16.01.2025
Pakistan: Hacker nutzen Blasphemiegesetze für Erpressung
Menschenrechtsanwältin warnt vor verheerenden Auswirkungen für Christen
Islamabad (IDEA) – In Pakistan sitzen rund 450 Menschen aufgrund einer neuen Erpressungsmasche einer Hacker-Gruppe unschuldig im Gefängnis. Das berichtet die italienische Internetplattform „Bitter Winter“ (Turin) unter Berufung auf eine Pressekonferenz von Angehörigen der Inhaftierten in Islamabad. Die Hacker nutzen dabei die strengen Blasphemiegesetze des Landes aus: Sie stellen im Namen ihrer Opfer Inhalte online, die den Islam beleidigen, und zeigen diese dann bei der Polizei an. Anschließend fordern die Verbrecher Geld von den Opfern. Zahlen die Erpressten, ziehen die Hacker ihre Anzeige als „Irrtum“ zurück. Wenn die Opfer nicht zahlen, werden sie wegen Blasphemie angeklagt, worauf nach pakistanischem Recht die Todesstrafe stehen kann.
Anthony: Eine Form der Cyberverfolgung
Laut „Bitter Winter“ soll die Hackerbande Verbindungen zur radikalislamischen Partei Tehreek-e-Labaik Pakistan (TLP) haben. Die TLP ist unter anderem für die meisten Anzeigen aufgrund von Blasphemievorwürfen gegen Christen und Anhänger der muslimischen Minderheit der Ahmadiyya verantwortlich. Gegenüber der Evangelischen Nachrichtenagentur IDEA erklärte die Menschenrechtsanwältin Aneeqa Anthony (Lahore): „Aus meiner Sicht kann dieses ‚Geschäft‘ der Hacker als eine Form der Cyberverfolgung eingestuft werden, die durch religiösen Extremismus und Habgier angeheizt wird.“ Anthony verurteilte das Vorgehen der Erpresser scharf: „Die Auswirkungen auf die Situation der Christen in Pakistan sind verheerend.

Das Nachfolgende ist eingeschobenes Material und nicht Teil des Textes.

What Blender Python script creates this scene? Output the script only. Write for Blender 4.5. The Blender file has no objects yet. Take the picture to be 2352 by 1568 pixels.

Diese Angriffe schaffen eine Kultur der Angst, in der Christen anfällig für falsche Anschuldigungen und Verfolgung sind.“ Die hohe Zahl der Inhaftierten mache deutlich, wie dringlich es sei, sich mit diesem Problem zu befassen. Angehörige religiöser Minderheiten, etwa Christen, werden überproportional häufig der Blasphemie bezichtigt, oft aufgrund von persönlichen Streitigkeiten oder Missgunst. Laut dem „Zentrum für Soziale Gerechtigkeit“ (Center For Social Justice/CSJ) in Lahore wurden in Pakistan seit 1987 rund 2.500 Personen wegen Blasphemie angeklagt, darunter 291 Christen. Von den über 230 Millionen Einwohnern Pakistans sind 96 Prozent Muslime, zwei Prozent Christen und ein Prozent Hindus.